Restrepo’s directors, Sebastian Junger and the late Tim Hetherington, spent months recording the day-to-day life of American soldiers stationed at an advance outpost in Afghanistan’s Korengal Valley. Junger’s self-distributed follow-up, Korengal, is composed mostly of outtakes from the project. It’s a much more conventional, TV-ready documentary than Restrepo, structured as a kind of oral history, more reliant on post-deployment talking-head interviews than on you-are-there footage. It’s slim and un-inquisitive.

Restrepo’s non-political, non-judgmental approach to the subject matter gelled with its grunt’s-eye view of the war in Afghanistan, but it doesn’t work as well in the past tense. Korengal deals with memories rather than realities, and yet leaves those memories unexamined. Whereas Restrepo foregrounded Junger and Hetherington’s footage over everything else, Korengal uses it mostly to illustrate stories told by its interviewees. (The “head in front of a black backdrop” interviews were also present in Restrepo, but played a much smaller role.) This is a movie about soldiers remembering their deployment at OP Restrepo, with no line of inquiry to give it shape. It doesn’t attempt to convey the immediate experience of war, and it lacks the framework necessary to examine how its subjects’ fond memories of Afghanistan may be distorted by time, distance, or their sense of disconnection from the civilian world.

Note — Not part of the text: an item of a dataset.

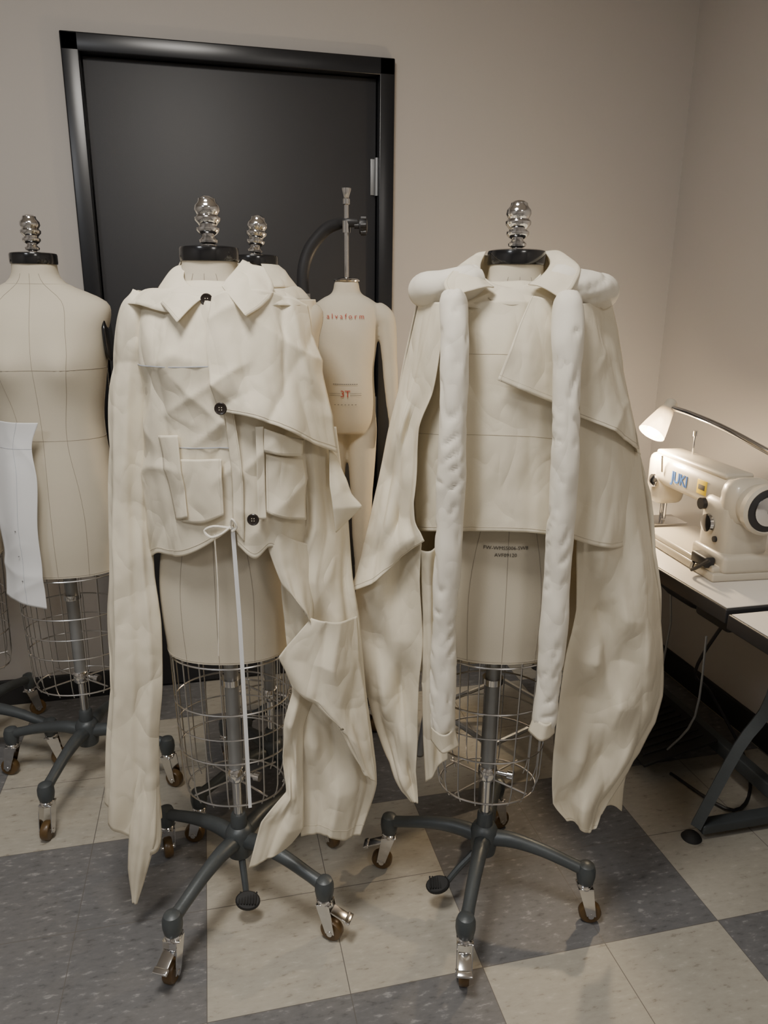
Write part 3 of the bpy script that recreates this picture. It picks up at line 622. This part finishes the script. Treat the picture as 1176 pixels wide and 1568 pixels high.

Unsurprisingly, the best parts hearken back to the disorganized immediacy of the original: grainy, barely legible scenes of soldiers playing guitar, cleaning guns, or getting dressed while “Lapdance” blares in the background. None of them are as potent as anything in Restrepo; at best, Korengal is a glorified bonus disc, offering more views of the rocky terrain around OP Restrepo, and a little more time with the fresh-faced guys who spent their deployment stationed there.